‘Firing spree’ at mushroom farm aimed to replace women with men, WA lawsuit says
A Washington mushroom farm is accused of firing a majority of its workers who were women before hiring mostly men.
The company is facing a civil rights lawsuit over allegations it discriminated and retaliated against its female employees and workers who were U.S. residents, officials said.
The lawsuit filed by Washington State Attorney General Bob Ferguson on Wednesday, Aug. 17, states that Ostrom Mushroom Farms violated the Washington Law Against Discrimination and the Consumer Protection Act.
Ostrom did not immediately respond to McClatchy News’ request for comment as of Aug. 18.
The Sunnyside farm in Yakima County fired 79% of its 180 domestic workers between January 2021 and May 2022, according to a news release from Ferguson’s office.
The company fired 85% of its domestic female workers and 72% of its domestic male workers, according to the complaint.
Then the company hired 65 H-2A temporary foreign workers, “all but two of whom were men,” the release says.
“Ostrom even made a Facebook post in the middle of its firing spree seeking quote ‘only males’ to apply to work at the farm,” Ferguson said Wednesday at a press conference, KVEW reported.
The U.S. Department of Labor’s H-2A program provides employers opportunities to bring in workers from other countries only if the business is facing a labor shortage. To qualify, a company has to prove there is a shortage of workers in their region who are “willing, qualified and available” to work.
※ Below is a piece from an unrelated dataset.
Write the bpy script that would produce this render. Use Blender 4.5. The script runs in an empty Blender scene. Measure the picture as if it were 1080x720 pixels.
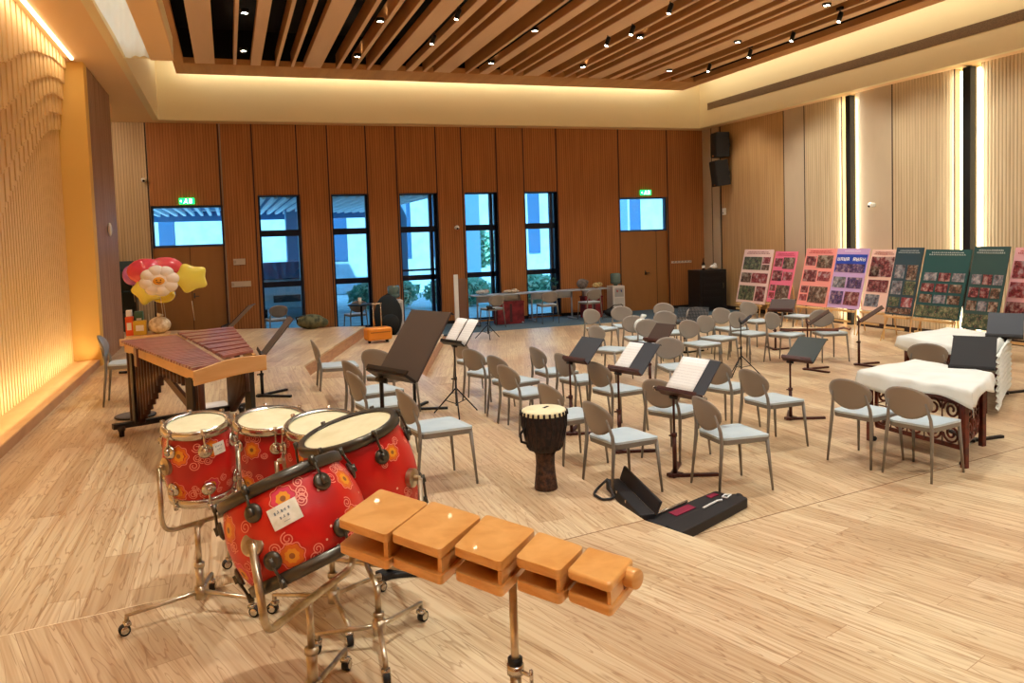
import bpy, bmesh, math, random
from mathutils import Vector, Matrix, Quaternion
R = random.Random(7)
sc = bpy.context.scene
COL = sc.collection
PI = math.pi
D2R = PI/180

# ------------------------------------------------------------------ camera model
F, CX, CY, YAW, PIT, ROL = 851.474, 542.784, 301.779, .338575, -.0611758, -.03285
CAM = Vector((0, 0, 2.15))
fw = Vector((math.sin(YAW)*math.cos(PIT), math.cos(YAW)*math.cos(PIT), math.sin(PIT)))
rt0 = Vector((math.cos(YAW), -math.sin(YAW), 0)); up0 = rt0.cross(fw)
RT = rt0*math.cos(ROL) + up0*math.sin(ROL)
UP = -rt0*math.sin(ROL) + up0*math.cos(ROL)
def ray(x, y): return RT*((x-CX)/F) + UP*(-(y-CY)/F) + fw
def at(x, y, z):
    d = ray(x, y); return CAM + d*((z-CAM.z)/d.z)
def atX(x, y, X):
    d = ray(x, y); return CAM + d*(X/d.x)
def atY(x, y, Y):
    d = ray(x, y); return CAM + d*(Y/d.y)
def atD(x, y, depth): return CAM + ray(x, y)*depth
def proj(p):
    v = Vector(p)-CAM; c = v.dot(fw); return (CX+F*v.dot(RT)/c, CY-F*v.dot(UP)/c, c)
def zfor(x, y, ty):
    """height above the ground point (x, y) that stands at image row ty"""
    lo, hi = -1., 8.
    for _ in range(40):
        m = (lo+hi)/2
        if proj((x, y, m))[1] > ty: lo = m
        else: hi = m
    return lo
cd = bpy.data.cameras.new('camera'); cam = bpy.data.objects.new('camera', cd); COL.objects.link(cam)
mw = Matrix((RT, UP, -fw)).transposed().to_4x4(); mw.translation = CAM
cam.matrix_world = mw
cd.sensor_width = 36; cd.lens = F*36/1080; cd.shift_x = (540-CX)/1080; cd.shift_y = -(360-CY)/1080
cd.clip_end = 300
sc.camera = cam

# ------------------------------------------------------------------ materials
MATS = {}
def lin(c): return tuple(((v/255)/12.92 if v/255 <= .04045 else ((v/255+.055)/1.055)**2.4) for v in c)
def mat(name, rgb, rough=.5, metal=0, coat=0, emis=None, es=0, alpha=None, trans=0, spec=.5, sheen=0):
    if name in MATS: return MATS[name]
    m = bpy.data.materials.new(name); m.use_nodes = True
    b = m.node_tree.nodes['Principled BSDF']
    c = lin(rgb)
    b.inputs['Base Color'].default_value = (*c, 1)
    b.inputs['Roughness'].default_value = rough; b.inputs['Metallic'].default_value = metal
    b.inputs['Coat Weight'].default_value = coat; b.inputs['Transmission Weight'].default_value = trans
    b.inputs['Specular IOR Level'].default_value = spec
    b.inputs['Sheen Weight'].default_value = sheen
    if emis is not None:
        b.inputs['Emission Color'].default_value = (*lin(emis), 1); b.inputs['Emission Strength'].default_value = es
    m.diffuse_color = (*c, 1); MATS[name] = m
    return m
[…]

The attorney general’s office said there wasn’t a shortage because there were workers in the Sunnyside region who wanted to work but were “systemically” fired.
When Ostrom began the H-2A application process, the company raised the current workers’ required hourly production rate, officials said. Workers were then given warnings, suspensions and terminations when they didn’t meet the rate.
All the while, the company never told the workers how many mushrooms they harvested, the release says.
The lawsuit “asserts the minimum production rate was used as a pretext to fire U.S.-based pickers.”
The company “discouraged and outright rejected U.S.-based workers” who were qualified and applied to be mushroom pickers, according to the release.
Additionally, prospective U.S. workers were misled about the hiring qualifications, the wages and the availability of employment, the release states. The company required three months of agricultural experience, but allowed H-2A workers with no experience on the farm, the lawsuit said.
When workers spoke up about the discrimination, the company retaliated against them, the release states.
In one instance, a manager shoved a metal cart at a female worker shortly after she had a meeting about her concerns about work conditions, the lawsuit says.
Another employee was given a warning after being falsely accused of bringing a weapon to work, the lawsuit says.
“The evidence my team uncovered is clear,” Ferguson said in the release. “Ostrom discriminated against female farm workers and Washington residents so that it could hire mostly male foreign H-2A workers who have fewer rights. Their conduct is disturbing and unlawful.”
Ostrom once had a farm in Thurston County near Lacey that had been operating since the the 1960s before it shut down in 2019, The Olympian reported.
Now the vacant lot is expected to be filled with residential development.
The mushroom company also had a farm in Whatcom County, near Everson, but it closed in 2017.